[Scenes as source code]
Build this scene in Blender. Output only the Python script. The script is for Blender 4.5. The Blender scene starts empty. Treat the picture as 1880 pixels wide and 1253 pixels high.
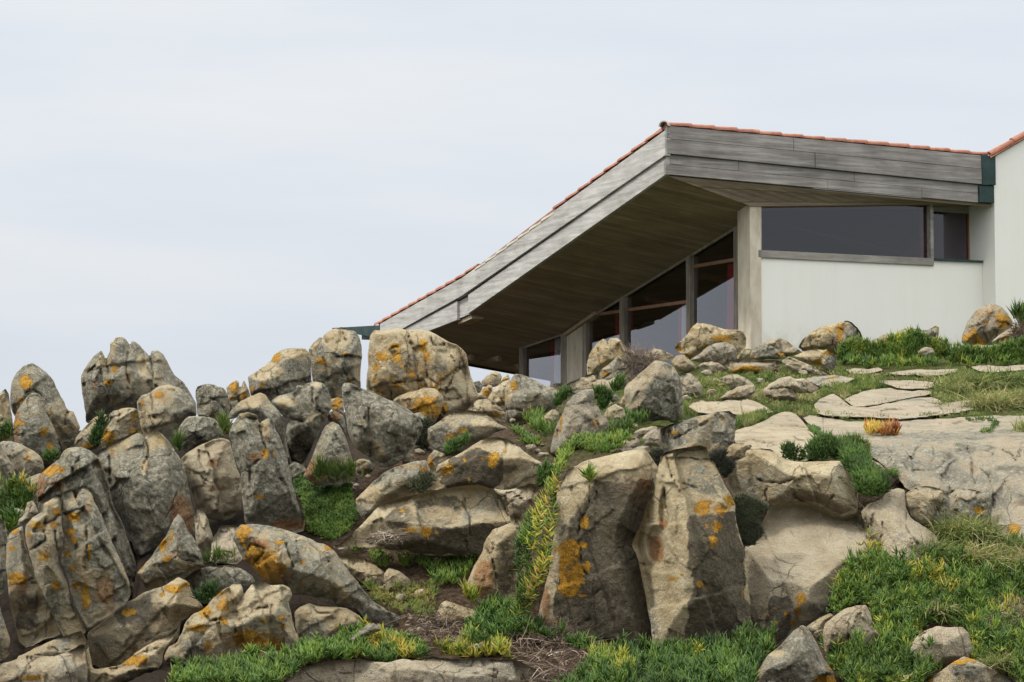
import bpy, math, random
import numpy as np
from mathutils import Vector
random.seed(7)
RNG = np.random.default_rng(7)
scene = bpy.context.scene
COL = scene.collection

# ------------------------------------------------------------------ camera
FPX, CX, CY, HZ = 3811.0, 940.0, 626.5, 840.0      # focal length, centre and horizon of the photograph in its own pixels
PITCH = math.atan((HZ - CY) / FPX)
cd = bpy.data.cameras.new('camera'); cam = bpy.data.objects.new('camera', cd); COL.objects.link(cam)
cd.sensor_width = 36.0; cd.lens = FPX / 1880.0 * 36.0
cd.clip_start = 0.1; cd.clip_end = 12000
cam.rotation_euler = (math.pi / 2 + PITCH, 0, 0)
scene.camera = cam
CT, ST = math.cos(PITCH), math.sin(PITCH)

def ray(px, py):
    x = (np.asarray(px, float) - CX) / FPX; y = (CY - np.asarray(py, float)) / FPX
    return np.stack([x, CT - y * ST, ST + y * CT], -1)

def at(px, py, Y):
    d = ray(px, py)
    return d * (np.asarray(Y, float) / d[..., 1])[..., None]

# ------------------------------------------------------------------ noise
_P = RNG.permutation(256); _P = np.concatenate([_P, _P, _P])
_G = RNG.normal(size=(256, 3)); _G /= np.linalg.norm(_G, axis=1)[:, None]
def perlin(p):
    i = np.floor(p).astype(int); f = p - i
    u = f * f * f * (f * (f * 6 - 15) + 10)
    i &= 255
    out = 0
    for dx in (0, 1):
        wx = u[..., 0] if dx else 1 - u[..., 0]
        for dy in (0, 1):
            wy = u[..., 1] if dy else 1 - u[..., 1]
            for dz in (0, 1):
                wz = u[..., 2] if dz else 1 - u[..., 2]
                h = _P[_P[_P[(i[..., 0] + dx) & 255] + ((i[..., 1] + dy) & 255)] + ((i[..., 2] + dz) & 255)]
                g = _G[h]
                d = g[..., 0] * (f[..., 0] - dx) + g[..., 1] * (f[..., 1] - dy) + g[..., 2] * (f[..., 2] - dz)
                out = out + wx * wy * wz * d
    return out * 1.6
def fbm(p, octv=4, gain=0.5):
    a, s, t = 1.0, 0, 0
    for k in range(octv):
        s = s + a * perlin(p * 2.0 ** k + 17.3 * k); t += a; a *= gain
    return s / t
def sstep(a, b, x):
    t = np.clip((x - a) / (b - a), 0, 1); return t * t * (3 - 2 * t)

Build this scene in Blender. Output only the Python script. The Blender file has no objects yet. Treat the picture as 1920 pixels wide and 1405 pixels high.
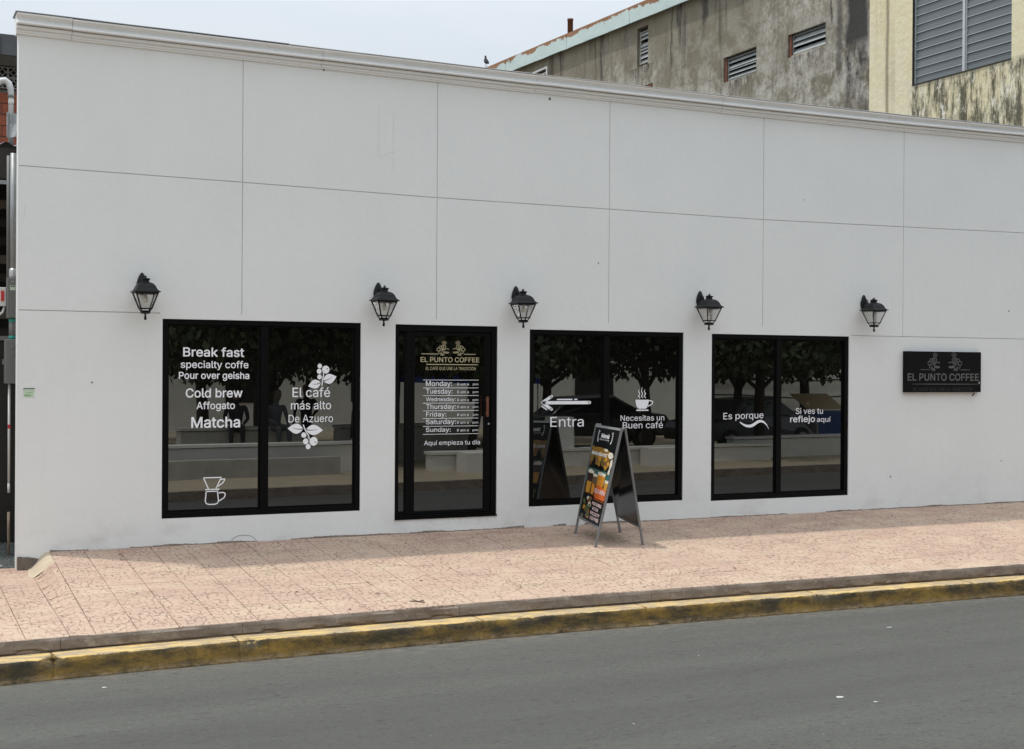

Required task >>
Exactly as written, please give again the lines from the beginning of the listing through the line containing "COL = scene.collection", inclusive, without any pictures.

Solution to the problem >>
Build this scene in Blender. Output only the Python script. The script is for Blender 4.5. The Blender scene starts empty. Treat the picture as 1880 pixels wide and 1253 pixels high.
import bpy, math, random
import numpy as np
from mathutils import Vector
random.seed(7)
RNG = np.random.default_rng(7)
scene = bpy.context.scene
COL = scene.collection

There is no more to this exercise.